The definition given above doesn't emphasise the 'privilege' such comments give to heterosexuality enough for me to show another the negative connotations of their words.

I'll readily concede that the very brief definition I cited leaves a lot to be desired, but I'd argue that's more a property of its brevity (plus a desire to be extremely neutral, which is kinda obnoxious given that the term is attempting to describe prejudice) than anything inherent. A more drawn-out definition would tend to hit upon the points better (e.g.).

As to the ambiguity of normativity, I'll readily concede that it is in a technical sense. However, normativity is not a term I encounter in popular speech, whereas phobia is quite prevalent. However, I'll admit that it lends itself a bit too easily to transformation to "heteronormal" or such... and on a perhaps slightly odd (but I think relevant note) it doesn't provide an easily-voiced noun. "Heteronorm" is about the most concise sloganized epithet I can derive from it, and at that point the target had better be very well acquainted with the meaning attached to the term, else its surface form will at best puzzle.

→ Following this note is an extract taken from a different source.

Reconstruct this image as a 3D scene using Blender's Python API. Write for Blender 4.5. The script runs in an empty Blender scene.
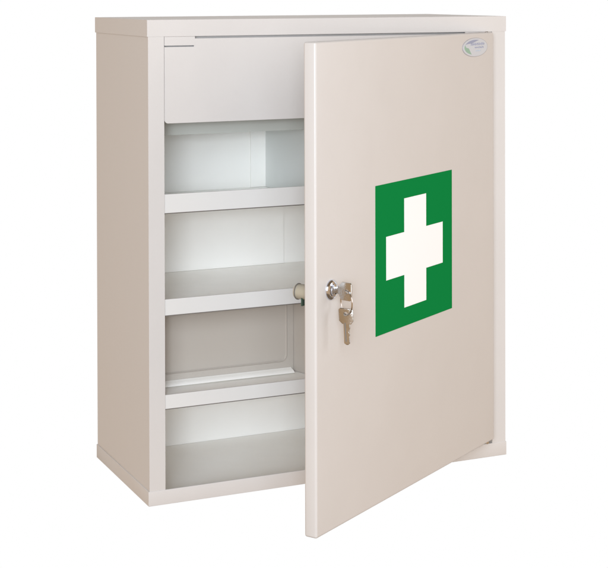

However, having said this, I think careful usage is sufficient to attach meaning beyond the individual syllables to the term. It's long and it's clunky, but it's fairly precise about what it's referring to, and it's not as inflamatory as what it proposes to replace. To my eye, it'll serve as a perfectly good transitional term. I'm open to finding a "better" term for this than heteronormative, but I've yet to find one that pleases me more (or displeases me less). When I do, I'll switch from being a humorless scold of a prescriptivist pushing the use of "heteronormative" to a humorless scold of a prescriptivist pushing its proposed successor. And thus forever goes the dance of PC language evolution.